UN urges no ‘politicisation’ of aid to Syria
The UN insisted Thursday on the need to avoid “politicisation” of aid to earthquake victims in Syria, which faces international sanctions, and urged Washington and Brussels to ensure there were “no impediments”.
“Emergency response must not be politicised,” Geir Pedersen, the UN Special Envoy for Syria, told reporters in Geneva, saying aid needed to get to areas controlled by Damascus as well as those held by rebels.
Monday’s massive earthquake flattened entire sections of major cities in Turkiye and Syria, killing more than 17,100 people, injuring thousands more and leaving many more without shelter in the winter cold.
The situation is of particular concern in Syria, which has been ravaged by more than a decade of civil war and where at least 3,162 people have been killed in the quake.
“We need to do everything to make sure that there are no impediments whatsoever to the life-saving support that is needed in Syria,” Pedersen said.
Damascus has been hit by more than a decade of economic sanctions, and there have been calls for them to be temporarily lifted to facilitate the arrival of aid.
Others meanwhile highlight that sanctions are not designed to impede aid.When asked about this, Pedersen said he had been “discussing the issue, in particular with representatives from the United States and from the European Union”.
“They assure me that they will do whatever they can to make sure that there are no impediments to assistance coming to Syria to help in this operation,” he said.
The rebel-held areas of Syria near Turkey’s border are in a particularly dire situation since they cannot receive aid from government-held parts of Syria without Damascus’s authorisation.
Access and resources
At the same time, the sole border crossing used to shuttle life-saving aid from Turkey into conflict-ravaged Syria has seen its operations disrupted by the deadly earthquake.
A first aid convoy managed to cross there Thursday, and Pedersen voiced confidence that “there will be obviously more assistance coming”.
“Our immediate asks are two: access and resources.

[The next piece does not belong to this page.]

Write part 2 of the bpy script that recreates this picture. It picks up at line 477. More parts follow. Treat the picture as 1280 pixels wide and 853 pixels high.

We need life-saving aid.It’s desperately needed by civilians, wherever they are, irrespective of borders and boundaries,” he said.
“We need it urgently, through the fastest, most direct and most effective routes,” he said.
Humanitarian aid in rebel-held areas usually arrives through Turkiye via a cross-border mechanism created in 2014 by a UN Security Council resolution.
But it is contested by Damascus and its ally Moscow, and under pressure, the number of crossing points has been reduced over time to just one from four.
Asked whether it would be possible to open more border crossings to get aid through, Pedersen told AFP that “the Turks are in the process of opening more crossings”.
But “those are not border crossings that have been approved by the UN, via the Security Council, so that means that it is difficult for the UN to use them”, he said.
Pedersen suggested though that countries might be able to do so.